I'm on my third wedding band. I'm not all that excited to admit it, but there are reasons. I still have every single one of them.
My first one, the one that was blessed by the woman who married us, is a beautiful band with diamonds all along in a channel (I think?) setting. It fits my engagement ring, which is on the ornate antique kind of looking side. A few weeks after we were married, my ring finger started swelling, and had little red bumps all around it. Not pretty.
We figured it was the moisture getting into the rings. I could wear my engagement ring alone just fine, but not the wedding band. Onto wedding band number two...
The second one is a mid size plain band. Very thin. But it worked. I could wear it alone or with my engagement ring. After time, the edges started cutting into my finger though. Not a good choice.
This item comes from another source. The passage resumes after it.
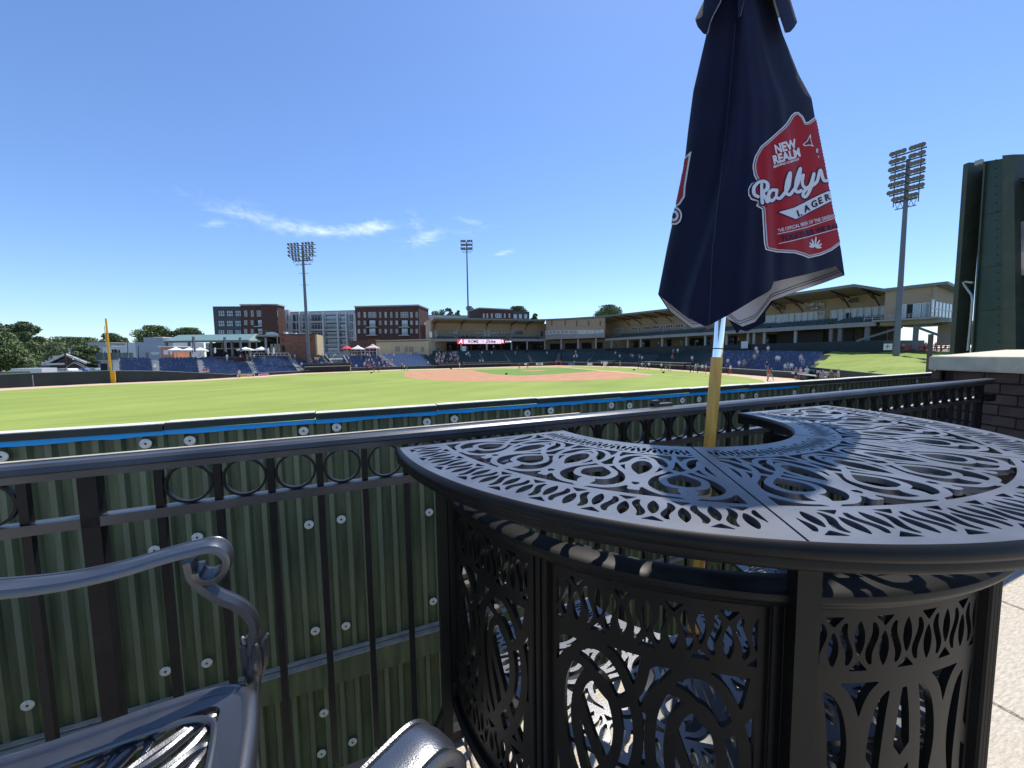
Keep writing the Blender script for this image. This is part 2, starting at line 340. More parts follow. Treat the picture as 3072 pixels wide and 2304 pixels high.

Then I got pregnant with Fynn, and couldn't wear any of my rings for quite a while! It took a long time after not being pregnant to be able to wear my rings again...
And then I got pregnant with Paige. My fingers were slim, and stayed slim, and I desperately wanted to wear my wedding rings. Just the engagement ring was working out for me (most of the time, because sometimes they'd scratch my kiddo... ), and normally that would have sufficed, but deep in my heart I truly needed a wedding band. I get these weird things that I become obsessed with and have to have...
On to wedding band number three. A simple, rounded, skinny but solid platinum band. It's perfect. I wear it mostly by itself, and it fits our life. It doesn't get caught on anything, it's just there - part of me - part of us.
The journey to the perfect wedding band has not been unlike the journey of finding peace within myself, I think. It's still a work in progress, but I'm finding the older I get, the more simplicity makes me happy. My marriage is simple, we love and respect each other. Parenting is simple, we follow the lead of our children. Life is simple, I try to do things that make me and my family happy. When I look at it in the grand scheme of things it's all simple.
But when you get caught up in the nitty gritty of daily life, it's not simple. I just keep reminding myself that simplicity is key, and with it comes much less stress.
My third wedding band is the perfect one. It's the one that reminds me not only of my husband and our love, but to keep simplicity in mind as well. The simplicity that gives us room to breathe and keep on keeping on.